Rep. Alma Adams, a Democrat from Greensboro, has been moonlighting as an investigative journalist/fact-checker. Or at least, she’s been listening to people who do.

Shortly after the House voted 71-48 to pass House Bill 854, informed-consent for an abortion, Adams circulated a letter among lawmakers challenging a story Rep. Pat McElraft, R-Carteret, told on the floor. In that story, McElraft recounted how a relative and his girlfriend had sought an abortion and were misinformed about fetal defects.

From the News & Observer:

“She went to Planned Parenthood, asked them what her choices were,” said McElraft, an Emerald Isle Republican. “They told her she would have a deformed baby because of her drug use, her only option was abortion. …

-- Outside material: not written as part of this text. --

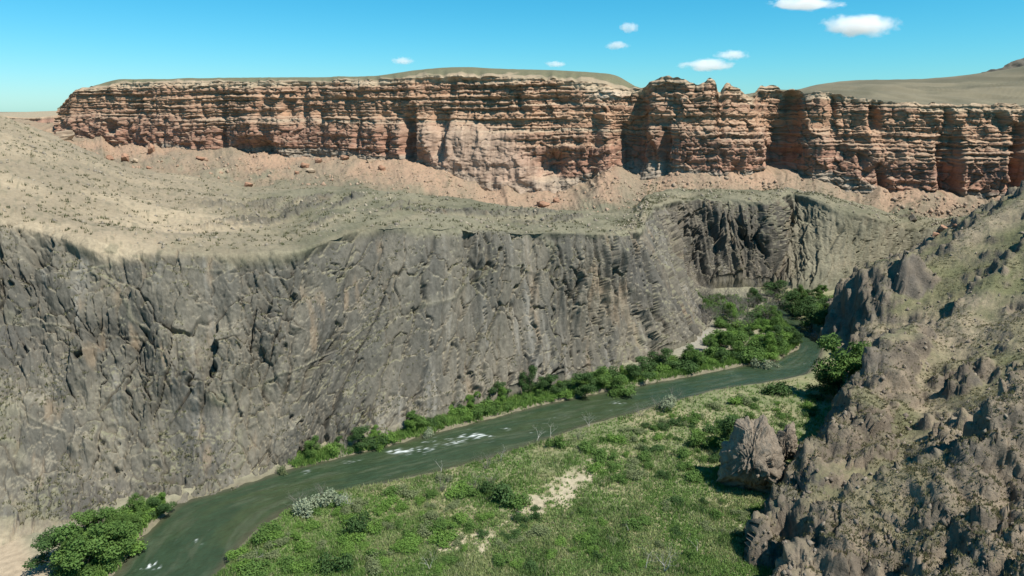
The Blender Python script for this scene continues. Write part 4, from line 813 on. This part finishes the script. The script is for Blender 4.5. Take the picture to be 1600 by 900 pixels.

“He went with her to what she describes as a very dark house. In that very dark house, a nurse attended to her. My nephew asked the nurse if she could at least see the ultrasound. The nurse said, ‘I can’t do that, I’ll get fired.'”

Eventually, the nurse showed the couple the screen.

“It was a perfectly formed, little human baby,” McElraft said. “They had lied to her about how far along she was. They had lied to her about the deformity of that baby. She left there immediately.”

The couple married and that fetus is now a teenager, McElraft said.

Adams then sent her letter:

“Adams, a Greensboro Democrat, said Thursday that McElraft wasn’t completely truthful about the role Planned Parenthood played in her family story.

In a letter to fellow House members, Adams wrote that McElraft failed to disclose that the incident took place in Georgia, not North Carolina. And the “dark house” where the couple went for an abortion was not a Planned Parenthood facility.

“In fact, her niece and nephew went to a Planned Parenthood in Augusta,” Adams wrote. “Since they did not provide abortion care at that time, they referred her to another provider, not affiliated with Planned Parenthood in Atlanta.”

So, Planned Parenthood didn’t own the abortion facility, but it endorsed the abortion facility? Wow. What a difference in search of a distinction.